Hence show for n=k+1
x^k+1+p_kx^k+...+p₀=0
Can be expressed
x^k+1+(m+d_k-1)x^k+...+d₀=0
(x+m)(x^k+ d_k-1x^k-1+...+d₀)=0
(x+m)(x-a_k)(x-a_k-1)...(x-a₁)=0
Clearly, this has k+1 roots, hence holds for n=k+1 if holds for n=k, and holds for n=1, therefore by mathematical induction, any polynomial of degree n (n>=1) has n solutions.

There's probably something wrong with what I wrote above, can someone point it out for me?

PS Gordo you were in my ENGG1801 lecture today.

 

[martin]

x^k+1+p_kx^k+...+p₀=0
Can be expressed
x^k+1+(m+d_k-1)x^k+...+d₀=0
(x+m)(x^k+ d_k-1x^k-1+...+d₀)=0
(x+m)(x-a_k)(x-a_k-1)...(x-a₁)=0

There's probably something wrong with what I wrote above, can someone point it out for me?

I don't really follow this whole bit. Where does m come from? Its obviously meant to be something to do with the root but you seem to have pulled it out of the air. Also note
(x+m)(x^k+d_k-1x^k-1+d_k-2x^k-2 +...+ d₁x+d₀) =
x^k+1 + (m+d_k-1)x^k + (md_k-1+d_k-2)x^k-1 +...+ (d₀+md₁)x + md₀

so I think some of those lines don't quite follow.

 

[withoutaface]

well for the expansion you get the coeffiecient for x^n-1 from within the right brackets moving forward to become part of x^n's coefficient due to being multiplied by x, and then you have the other part coming from x^n's original coeffiecient multiplied by m. Hence (md_n+d_n-1)xⁿ results in the expansion.

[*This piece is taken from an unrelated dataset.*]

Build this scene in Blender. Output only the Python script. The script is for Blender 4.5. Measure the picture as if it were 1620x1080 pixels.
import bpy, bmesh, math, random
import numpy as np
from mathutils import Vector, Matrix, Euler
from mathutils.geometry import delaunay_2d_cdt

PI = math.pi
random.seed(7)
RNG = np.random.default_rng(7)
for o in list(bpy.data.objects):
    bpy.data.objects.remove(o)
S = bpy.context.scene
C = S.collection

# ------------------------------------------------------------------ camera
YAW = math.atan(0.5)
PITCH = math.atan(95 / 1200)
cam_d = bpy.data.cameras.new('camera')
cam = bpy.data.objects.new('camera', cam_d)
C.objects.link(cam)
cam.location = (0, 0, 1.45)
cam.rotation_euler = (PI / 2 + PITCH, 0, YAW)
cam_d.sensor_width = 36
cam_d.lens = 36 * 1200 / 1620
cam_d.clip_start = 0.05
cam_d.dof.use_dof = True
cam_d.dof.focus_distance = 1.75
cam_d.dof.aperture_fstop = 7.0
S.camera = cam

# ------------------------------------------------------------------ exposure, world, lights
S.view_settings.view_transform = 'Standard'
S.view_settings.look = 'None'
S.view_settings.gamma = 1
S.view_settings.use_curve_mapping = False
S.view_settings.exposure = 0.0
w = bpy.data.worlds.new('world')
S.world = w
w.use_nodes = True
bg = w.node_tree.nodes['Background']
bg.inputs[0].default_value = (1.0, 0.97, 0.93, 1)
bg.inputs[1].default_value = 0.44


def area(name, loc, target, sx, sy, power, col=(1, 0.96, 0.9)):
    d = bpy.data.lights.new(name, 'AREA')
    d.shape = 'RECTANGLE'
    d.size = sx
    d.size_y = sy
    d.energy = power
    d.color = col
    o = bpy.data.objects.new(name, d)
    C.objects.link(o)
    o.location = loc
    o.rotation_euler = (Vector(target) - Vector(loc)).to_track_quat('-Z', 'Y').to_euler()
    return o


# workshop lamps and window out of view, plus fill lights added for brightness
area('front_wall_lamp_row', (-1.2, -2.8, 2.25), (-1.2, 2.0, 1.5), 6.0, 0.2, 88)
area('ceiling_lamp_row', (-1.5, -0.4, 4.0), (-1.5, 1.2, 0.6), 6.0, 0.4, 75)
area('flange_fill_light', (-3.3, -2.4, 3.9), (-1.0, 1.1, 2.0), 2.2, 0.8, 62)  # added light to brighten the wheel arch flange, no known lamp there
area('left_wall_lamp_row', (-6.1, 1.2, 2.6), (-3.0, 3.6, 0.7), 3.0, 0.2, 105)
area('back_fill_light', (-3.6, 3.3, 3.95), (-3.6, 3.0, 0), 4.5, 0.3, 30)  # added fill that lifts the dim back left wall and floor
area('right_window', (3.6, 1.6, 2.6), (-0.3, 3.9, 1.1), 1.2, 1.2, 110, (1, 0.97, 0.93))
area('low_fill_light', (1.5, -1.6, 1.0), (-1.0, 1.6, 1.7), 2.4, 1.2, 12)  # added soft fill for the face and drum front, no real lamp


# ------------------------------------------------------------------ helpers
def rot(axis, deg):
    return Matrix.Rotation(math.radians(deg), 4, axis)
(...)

m's just any random number which i've included from working backwards so that the whole thing factorises nicely.

 

[gordo]

PS Gordo you were in my ENGG1801 lecture today.

ahh cool

haha that lecture was funny, i left after 15 mins go move my car and when i got back it was over lol

 

[martin]

well for the expansion you get the coeffiecient for x^n-1 from within the right brackets moving forward to become part of x^n's coefficient due to being multiplied by x, and then you have the other part coming from x^n's original coeffiecient multiplied by m. Hence (mdn+dn-1)xn results in the expansion.

I still don't understand your argument. In your original post you have a d₀ but when you expand out your result you get md₀.

Also, your proof seems to work for real numbers as well as complex, so you have proved that x²+x+1=0 has 2 real solutions, which isn't true.

 

[withoutaface]

Hmm ok fair enough, thanks

 

[withoutaface]

Actually on thinking about it further, the md₀ is nothing but a clerical error, and doing the proof for real roots would involve the restrictions that m and all roots of n=k are real, thereby getting a rather trivial result that:
x^k+1+...=(x+m)(x-a_k)...
has k+1 real roots where m and all a's are real.

 

[Slidey]

Indeed. It's easier to leave expansion out of it and leave the polynomial in factored form and simply apply S(n) assumed for n=k, S(n) being the statement that a polynomial of degree n has n roots.